Лет, предположим, тому назад тридцать пять некий литератор, считавшийся тогда молодым, сказал про Л. Пантелеева примерно так: бывают такие времена, что значительность писателя определяется книгами, которых он не написал.
Алексей Иванович услышал. И понял. И оценил даже слишком высоко. Незадолго до смерти прислал тому литератору письмо:
«Если то, что мне удалось сделать за мою долгую жизнь, заслуживает внимания и критической оценки, то сделать это, лучше, чем кто-либо, можете Вы – не сейчас, так позже, когда меня не будет…»
Насколько я понимаю, от титула «советский писатель» у него зудело лицо, как от въевшейся маски. И он уже не верил, что сорвет ее сам.
Тем не менее, он это сделал. В повести, напечатанной посмертно, – «Верую…».
Раскрыл свою тайну, а в сущности – нехитрый секрет. Но страшно для него мучительный. Вносивший в его существование нестерпимую фальшь.
Дело в том, что Л. Пантелеев был не советский писатель. Потому что Алексей Иванович Еремеев был не советский человек. Поскольку презирал агитпроп, ненавидел госбезопасность и веровал во Христа.
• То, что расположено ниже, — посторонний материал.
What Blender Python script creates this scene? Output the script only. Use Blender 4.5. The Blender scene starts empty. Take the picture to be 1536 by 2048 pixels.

Но работал он – формально, да и фактически – как любой подцензурный автор, – на агитпроп. Ненависть – скрывал. Веру – тщательно таил.
Да, из страха. За тех и за то, что любишь, и так далее. А верней – оттого, что не было выхода. Не имелось другого способа жить и даже просто – быть.
Это многих утешало и даже успокаивало навсегда. Но у Алексея Ивановича совесть была какая-то непримиримая. Особенно под конец, когда настало личное несчастье. Металась, как в клетке.
А вместе с тем – он надеялся на свою литературу. Что раз он старался не допустить в нее ни атома лжи и зла, она послужит истине и благу. И что за это читатели будут его любить и не сразу забудут.
И так действительно и вышло. В его текстах жила, освещая их, некая непререкаемая норма единственно правильного человеческого поведения. Полагаю, что они спасли множество душ.
Вообще, страшно представить: если бы советские люди с детства читали только произведения настоящих советских писателей, – что бы вышло.